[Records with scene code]
----------------------------------------
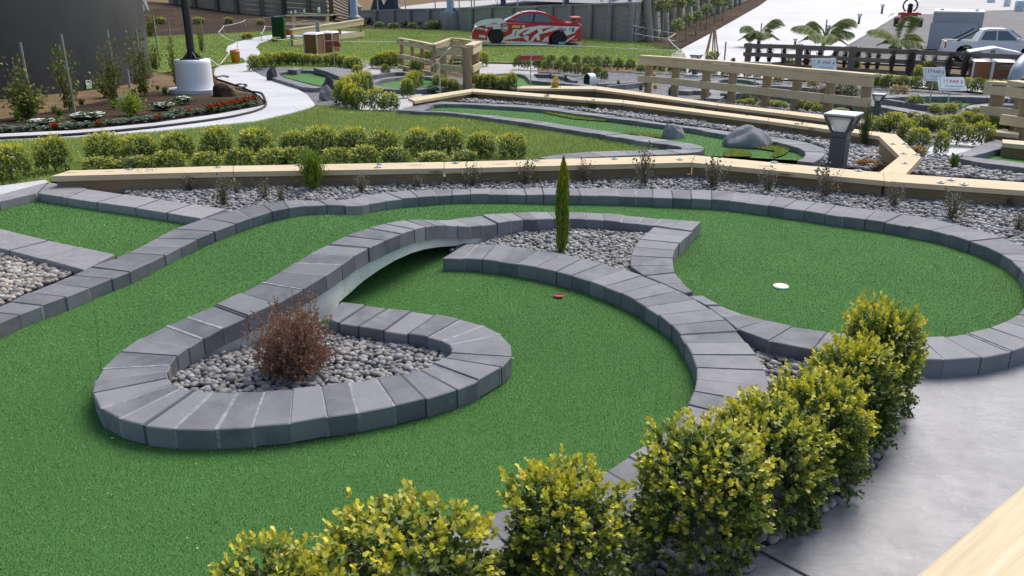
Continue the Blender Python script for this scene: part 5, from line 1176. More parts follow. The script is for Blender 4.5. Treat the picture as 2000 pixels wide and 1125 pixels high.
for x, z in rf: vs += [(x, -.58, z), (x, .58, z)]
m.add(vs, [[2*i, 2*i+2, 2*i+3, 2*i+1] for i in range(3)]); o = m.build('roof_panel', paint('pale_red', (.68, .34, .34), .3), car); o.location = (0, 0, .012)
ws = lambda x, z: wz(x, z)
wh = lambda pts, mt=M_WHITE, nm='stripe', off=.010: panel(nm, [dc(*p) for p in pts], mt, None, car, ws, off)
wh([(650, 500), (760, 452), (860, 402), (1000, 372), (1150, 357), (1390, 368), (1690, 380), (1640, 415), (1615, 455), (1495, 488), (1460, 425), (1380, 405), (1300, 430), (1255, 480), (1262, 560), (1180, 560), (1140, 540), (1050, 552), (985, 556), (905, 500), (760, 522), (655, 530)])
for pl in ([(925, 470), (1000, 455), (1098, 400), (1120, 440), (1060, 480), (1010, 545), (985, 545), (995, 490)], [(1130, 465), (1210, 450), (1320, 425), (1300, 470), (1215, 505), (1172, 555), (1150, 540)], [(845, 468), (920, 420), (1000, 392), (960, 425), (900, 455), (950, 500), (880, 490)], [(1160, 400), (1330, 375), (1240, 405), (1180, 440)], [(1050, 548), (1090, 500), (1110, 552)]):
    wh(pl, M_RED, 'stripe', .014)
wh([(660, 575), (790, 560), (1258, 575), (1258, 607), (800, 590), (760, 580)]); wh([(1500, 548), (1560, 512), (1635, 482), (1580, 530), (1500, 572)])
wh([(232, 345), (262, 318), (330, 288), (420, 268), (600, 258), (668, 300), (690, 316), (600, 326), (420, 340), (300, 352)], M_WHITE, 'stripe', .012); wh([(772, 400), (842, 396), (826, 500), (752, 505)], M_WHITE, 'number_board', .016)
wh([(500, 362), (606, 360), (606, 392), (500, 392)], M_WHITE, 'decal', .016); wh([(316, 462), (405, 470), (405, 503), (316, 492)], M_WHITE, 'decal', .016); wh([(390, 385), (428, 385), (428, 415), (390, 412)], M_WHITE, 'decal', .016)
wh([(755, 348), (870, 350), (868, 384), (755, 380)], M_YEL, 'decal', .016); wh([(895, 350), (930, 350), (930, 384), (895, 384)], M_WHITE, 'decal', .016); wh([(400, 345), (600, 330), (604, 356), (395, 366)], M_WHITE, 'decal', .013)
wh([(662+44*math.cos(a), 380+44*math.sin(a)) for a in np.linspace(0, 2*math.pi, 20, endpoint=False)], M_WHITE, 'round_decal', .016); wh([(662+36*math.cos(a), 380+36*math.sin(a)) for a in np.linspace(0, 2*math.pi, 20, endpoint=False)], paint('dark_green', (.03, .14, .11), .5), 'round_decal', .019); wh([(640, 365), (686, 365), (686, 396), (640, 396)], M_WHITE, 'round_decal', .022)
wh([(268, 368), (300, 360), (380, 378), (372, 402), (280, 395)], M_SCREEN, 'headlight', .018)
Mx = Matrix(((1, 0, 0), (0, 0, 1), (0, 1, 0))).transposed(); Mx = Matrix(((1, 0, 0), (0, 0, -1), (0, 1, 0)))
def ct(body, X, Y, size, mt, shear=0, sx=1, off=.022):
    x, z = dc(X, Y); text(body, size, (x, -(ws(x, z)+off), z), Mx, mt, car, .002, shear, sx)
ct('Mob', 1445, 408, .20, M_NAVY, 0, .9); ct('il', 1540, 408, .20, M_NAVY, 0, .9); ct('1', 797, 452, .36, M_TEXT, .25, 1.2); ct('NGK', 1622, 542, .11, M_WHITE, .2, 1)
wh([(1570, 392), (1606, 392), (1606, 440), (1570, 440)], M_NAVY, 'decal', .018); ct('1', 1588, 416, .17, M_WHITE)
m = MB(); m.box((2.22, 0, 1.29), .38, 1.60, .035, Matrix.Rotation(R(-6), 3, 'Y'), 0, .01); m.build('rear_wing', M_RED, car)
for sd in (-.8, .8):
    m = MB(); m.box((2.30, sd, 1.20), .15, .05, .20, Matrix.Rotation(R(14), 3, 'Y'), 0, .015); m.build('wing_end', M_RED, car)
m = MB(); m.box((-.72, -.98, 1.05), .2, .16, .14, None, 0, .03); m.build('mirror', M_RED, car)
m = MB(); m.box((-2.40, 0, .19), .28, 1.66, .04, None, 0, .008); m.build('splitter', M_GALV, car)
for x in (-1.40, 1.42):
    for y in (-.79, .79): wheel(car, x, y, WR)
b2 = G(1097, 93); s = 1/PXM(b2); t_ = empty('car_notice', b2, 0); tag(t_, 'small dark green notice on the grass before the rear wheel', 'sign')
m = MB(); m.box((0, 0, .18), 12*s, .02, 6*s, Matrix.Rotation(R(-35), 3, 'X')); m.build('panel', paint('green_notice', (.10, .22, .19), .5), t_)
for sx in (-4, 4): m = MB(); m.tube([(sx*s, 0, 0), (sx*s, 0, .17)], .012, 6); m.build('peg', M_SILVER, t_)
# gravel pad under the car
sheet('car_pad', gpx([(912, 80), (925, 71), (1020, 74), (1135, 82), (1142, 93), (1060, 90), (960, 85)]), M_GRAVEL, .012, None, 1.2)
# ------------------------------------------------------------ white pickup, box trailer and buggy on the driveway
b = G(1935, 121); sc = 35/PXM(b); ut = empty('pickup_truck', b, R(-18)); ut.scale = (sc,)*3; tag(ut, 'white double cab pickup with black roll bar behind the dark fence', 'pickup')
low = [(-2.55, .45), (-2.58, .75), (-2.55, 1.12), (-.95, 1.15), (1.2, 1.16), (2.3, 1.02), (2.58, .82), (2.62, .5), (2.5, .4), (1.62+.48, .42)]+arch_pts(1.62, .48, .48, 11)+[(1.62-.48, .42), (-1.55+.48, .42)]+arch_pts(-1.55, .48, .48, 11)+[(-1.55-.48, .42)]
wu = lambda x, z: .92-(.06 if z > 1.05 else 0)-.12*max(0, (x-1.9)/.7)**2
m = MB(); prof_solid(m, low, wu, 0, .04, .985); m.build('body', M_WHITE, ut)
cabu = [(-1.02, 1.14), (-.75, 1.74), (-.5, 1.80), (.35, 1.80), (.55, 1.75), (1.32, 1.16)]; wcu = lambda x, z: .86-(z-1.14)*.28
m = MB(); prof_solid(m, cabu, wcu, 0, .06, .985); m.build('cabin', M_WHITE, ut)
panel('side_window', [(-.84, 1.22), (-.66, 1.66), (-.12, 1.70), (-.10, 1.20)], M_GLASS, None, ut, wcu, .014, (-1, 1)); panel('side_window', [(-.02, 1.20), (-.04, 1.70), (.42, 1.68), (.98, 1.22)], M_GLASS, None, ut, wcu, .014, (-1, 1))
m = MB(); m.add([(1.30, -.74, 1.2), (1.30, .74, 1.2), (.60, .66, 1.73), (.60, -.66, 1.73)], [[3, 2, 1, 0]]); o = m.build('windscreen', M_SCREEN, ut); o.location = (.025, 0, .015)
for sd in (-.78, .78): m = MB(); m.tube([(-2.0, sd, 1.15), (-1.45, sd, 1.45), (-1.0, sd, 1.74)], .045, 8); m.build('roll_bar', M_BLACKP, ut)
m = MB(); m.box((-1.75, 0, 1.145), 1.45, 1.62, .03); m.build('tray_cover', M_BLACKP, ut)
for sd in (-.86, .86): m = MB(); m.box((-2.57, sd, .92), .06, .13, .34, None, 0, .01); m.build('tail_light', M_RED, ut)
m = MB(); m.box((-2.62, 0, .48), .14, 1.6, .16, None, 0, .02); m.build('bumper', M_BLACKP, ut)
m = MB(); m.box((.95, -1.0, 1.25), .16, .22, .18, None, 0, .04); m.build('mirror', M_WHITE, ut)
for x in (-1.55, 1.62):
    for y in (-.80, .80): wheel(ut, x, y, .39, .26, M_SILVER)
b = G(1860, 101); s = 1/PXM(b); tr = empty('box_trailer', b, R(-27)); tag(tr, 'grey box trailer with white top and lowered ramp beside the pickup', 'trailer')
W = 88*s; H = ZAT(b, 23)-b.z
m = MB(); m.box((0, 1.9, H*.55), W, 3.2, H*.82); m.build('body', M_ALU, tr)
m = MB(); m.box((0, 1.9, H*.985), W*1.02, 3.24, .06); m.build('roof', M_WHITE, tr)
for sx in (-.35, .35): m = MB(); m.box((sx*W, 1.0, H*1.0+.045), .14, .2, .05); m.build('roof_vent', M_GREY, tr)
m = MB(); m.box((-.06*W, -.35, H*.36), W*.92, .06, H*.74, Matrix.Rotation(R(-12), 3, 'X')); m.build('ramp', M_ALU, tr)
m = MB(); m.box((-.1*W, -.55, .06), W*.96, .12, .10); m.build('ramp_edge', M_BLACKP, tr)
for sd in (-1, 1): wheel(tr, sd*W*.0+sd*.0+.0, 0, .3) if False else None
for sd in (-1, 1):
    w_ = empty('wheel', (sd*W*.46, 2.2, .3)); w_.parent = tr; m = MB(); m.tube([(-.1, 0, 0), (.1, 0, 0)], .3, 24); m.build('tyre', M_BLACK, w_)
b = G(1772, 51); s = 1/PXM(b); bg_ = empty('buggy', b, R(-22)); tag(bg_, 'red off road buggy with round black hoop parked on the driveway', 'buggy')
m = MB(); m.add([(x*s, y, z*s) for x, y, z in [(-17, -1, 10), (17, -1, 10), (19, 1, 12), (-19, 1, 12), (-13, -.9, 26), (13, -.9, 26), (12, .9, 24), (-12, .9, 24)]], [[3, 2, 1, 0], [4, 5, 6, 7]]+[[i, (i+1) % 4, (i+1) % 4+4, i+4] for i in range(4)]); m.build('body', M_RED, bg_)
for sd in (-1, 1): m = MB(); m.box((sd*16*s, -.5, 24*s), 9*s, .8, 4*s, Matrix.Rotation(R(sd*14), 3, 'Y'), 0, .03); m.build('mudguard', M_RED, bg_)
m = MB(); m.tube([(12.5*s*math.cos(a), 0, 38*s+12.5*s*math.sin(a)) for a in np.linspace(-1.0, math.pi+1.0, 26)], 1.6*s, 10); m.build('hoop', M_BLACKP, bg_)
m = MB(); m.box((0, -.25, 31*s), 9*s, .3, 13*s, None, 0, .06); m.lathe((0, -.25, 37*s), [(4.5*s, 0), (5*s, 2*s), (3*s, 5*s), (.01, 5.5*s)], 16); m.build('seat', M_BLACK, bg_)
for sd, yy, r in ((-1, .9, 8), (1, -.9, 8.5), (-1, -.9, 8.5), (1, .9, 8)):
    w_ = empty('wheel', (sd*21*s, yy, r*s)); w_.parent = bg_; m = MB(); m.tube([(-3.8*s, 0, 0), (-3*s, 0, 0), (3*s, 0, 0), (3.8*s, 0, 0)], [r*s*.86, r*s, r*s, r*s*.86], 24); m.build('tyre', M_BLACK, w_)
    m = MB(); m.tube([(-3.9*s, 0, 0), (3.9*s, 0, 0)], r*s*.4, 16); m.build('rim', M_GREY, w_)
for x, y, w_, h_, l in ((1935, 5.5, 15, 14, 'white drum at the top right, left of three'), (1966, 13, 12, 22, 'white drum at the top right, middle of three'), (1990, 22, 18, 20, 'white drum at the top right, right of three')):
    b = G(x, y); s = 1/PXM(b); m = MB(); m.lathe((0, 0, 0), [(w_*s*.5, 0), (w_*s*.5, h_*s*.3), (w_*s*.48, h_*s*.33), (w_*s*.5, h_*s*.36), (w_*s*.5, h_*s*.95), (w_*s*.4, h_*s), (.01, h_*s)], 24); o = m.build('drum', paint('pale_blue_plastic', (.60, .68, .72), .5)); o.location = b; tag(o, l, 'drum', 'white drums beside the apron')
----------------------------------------
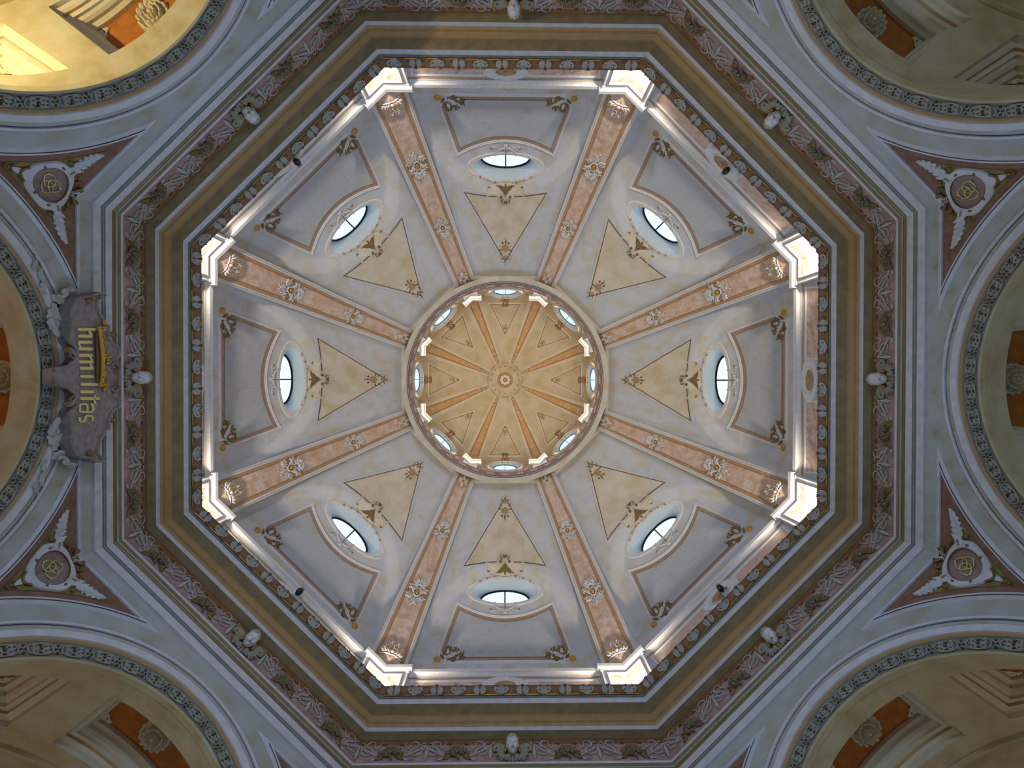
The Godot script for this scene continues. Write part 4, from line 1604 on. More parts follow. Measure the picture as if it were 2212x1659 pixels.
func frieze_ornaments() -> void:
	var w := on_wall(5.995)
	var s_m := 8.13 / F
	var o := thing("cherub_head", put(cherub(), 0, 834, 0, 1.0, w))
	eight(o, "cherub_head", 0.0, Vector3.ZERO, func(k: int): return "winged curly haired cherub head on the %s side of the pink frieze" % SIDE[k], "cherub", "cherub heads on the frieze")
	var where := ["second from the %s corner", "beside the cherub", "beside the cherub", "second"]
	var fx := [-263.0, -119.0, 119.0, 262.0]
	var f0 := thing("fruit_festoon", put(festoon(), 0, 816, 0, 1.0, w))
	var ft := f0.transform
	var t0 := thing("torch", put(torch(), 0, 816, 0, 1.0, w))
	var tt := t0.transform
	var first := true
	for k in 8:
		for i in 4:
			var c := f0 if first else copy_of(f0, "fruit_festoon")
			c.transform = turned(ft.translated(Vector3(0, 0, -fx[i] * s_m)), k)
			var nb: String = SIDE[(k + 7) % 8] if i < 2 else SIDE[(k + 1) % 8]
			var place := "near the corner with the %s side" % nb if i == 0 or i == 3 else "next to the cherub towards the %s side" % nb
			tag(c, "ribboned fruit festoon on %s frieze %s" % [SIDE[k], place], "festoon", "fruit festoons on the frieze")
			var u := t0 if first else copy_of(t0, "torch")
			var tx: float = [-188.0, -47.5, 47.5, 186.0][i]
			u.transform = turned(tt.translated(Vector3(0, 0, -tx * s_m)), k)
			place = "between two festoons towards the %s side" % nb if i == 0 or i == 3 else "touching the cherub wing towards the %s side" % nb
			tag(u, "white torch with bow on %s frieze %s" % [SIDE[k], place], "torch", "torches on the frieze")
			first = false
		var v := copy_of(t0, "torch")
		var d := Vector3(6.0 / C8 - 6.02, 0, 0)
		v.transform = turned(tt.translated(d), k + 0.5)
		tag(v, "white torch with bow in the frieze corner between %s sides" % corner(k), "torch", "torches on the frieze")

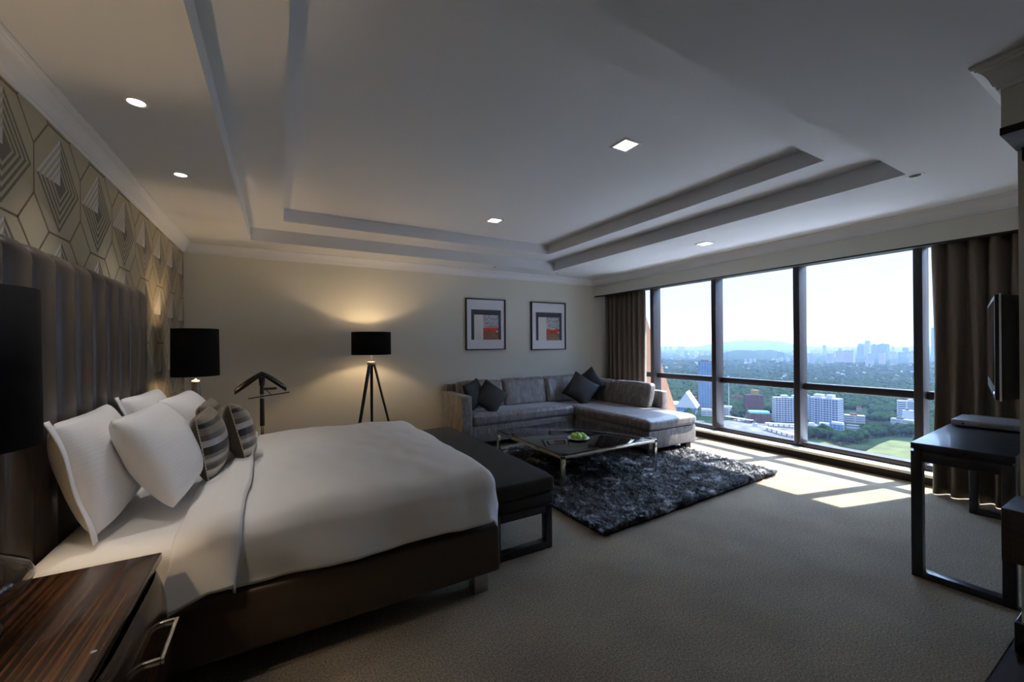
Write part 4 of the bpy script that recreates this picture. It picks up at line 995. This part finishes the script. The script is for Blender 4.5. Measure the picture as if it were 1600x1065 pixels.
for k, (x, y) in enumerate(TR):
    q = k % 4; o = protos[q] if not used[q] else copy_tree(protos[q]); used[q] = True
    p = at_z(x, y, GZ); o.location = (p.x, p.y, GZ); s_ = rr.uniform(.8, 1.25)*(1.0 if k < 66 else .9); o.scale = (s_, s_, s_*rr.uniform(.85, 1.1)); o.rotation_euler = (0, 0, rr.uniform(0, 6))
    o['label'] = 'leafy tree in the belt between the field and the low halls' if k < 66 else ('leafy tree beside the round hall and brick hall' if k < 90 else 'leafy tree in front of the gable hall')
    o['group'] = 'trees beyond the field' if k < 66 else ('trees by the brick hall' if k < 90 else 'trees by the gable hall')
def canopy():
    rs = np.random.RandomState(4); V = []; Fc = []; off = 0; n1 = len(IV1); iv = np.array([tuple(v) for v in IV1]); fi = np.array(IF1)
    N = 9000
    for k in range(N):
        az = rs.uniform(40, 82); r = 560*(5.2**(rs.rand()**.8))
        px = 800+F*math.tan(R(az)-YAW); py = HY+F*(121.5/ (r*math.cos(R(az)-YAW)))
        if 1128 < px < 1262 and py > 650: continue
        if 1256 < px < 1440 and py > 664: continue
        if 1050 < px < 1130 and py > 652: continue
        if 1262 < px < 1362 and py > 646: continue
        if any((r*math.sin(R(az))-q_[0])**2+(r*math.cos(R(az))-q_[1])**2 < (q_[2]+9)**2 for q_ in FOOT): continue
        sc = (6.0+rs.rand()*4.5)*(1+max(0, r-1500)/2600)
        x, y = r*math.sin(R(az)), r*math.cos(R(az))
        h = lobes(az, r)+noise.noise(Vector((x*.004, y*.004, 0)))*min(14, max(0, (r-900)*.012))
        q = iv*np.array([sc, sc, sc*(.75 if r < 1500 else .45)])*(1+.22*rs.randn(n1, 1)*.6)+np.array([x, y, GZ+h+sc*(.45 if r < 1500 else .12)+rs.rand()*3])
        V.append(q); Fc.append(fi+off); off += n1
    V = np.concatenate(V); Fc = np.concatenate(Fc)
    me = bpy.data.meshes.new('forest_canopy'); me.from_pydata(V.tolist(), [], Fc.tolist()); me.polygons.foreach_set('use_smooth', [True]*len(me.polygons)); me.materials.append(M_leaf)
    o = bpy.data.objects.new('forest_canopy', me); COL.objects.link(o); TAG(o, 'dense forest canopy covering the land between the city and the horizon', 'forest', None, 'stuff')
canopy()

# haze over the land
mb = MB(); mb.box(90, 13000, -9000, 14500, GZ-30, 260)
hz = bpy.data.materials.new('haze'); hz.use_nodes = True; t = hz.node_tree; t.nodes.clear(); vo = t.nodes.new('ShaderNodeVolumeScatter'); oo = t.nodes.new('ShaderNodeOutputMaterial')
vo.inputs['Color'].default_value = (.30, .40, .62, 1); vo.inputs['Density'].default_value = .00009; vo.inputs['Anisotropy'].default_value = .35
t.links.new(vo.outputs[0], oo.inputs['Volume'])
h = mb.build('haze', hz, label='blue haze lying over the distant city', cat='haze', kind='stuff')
----------------------------------------
Direction:
Pick out every line of the listing containing the word "parts", and show those lines.

Complete response:
Continue the Blender Python script for this scene: part 5, from line 1176. More parts follow. The script is for Blender 4.5. Treat the picture as 2000 pixels wide and 1125 pixels high.
The Godot script for this scene continues. Write part 4, from line 1604 on. More parts follow. Measure the picture as if it were 2212x1659 pixels.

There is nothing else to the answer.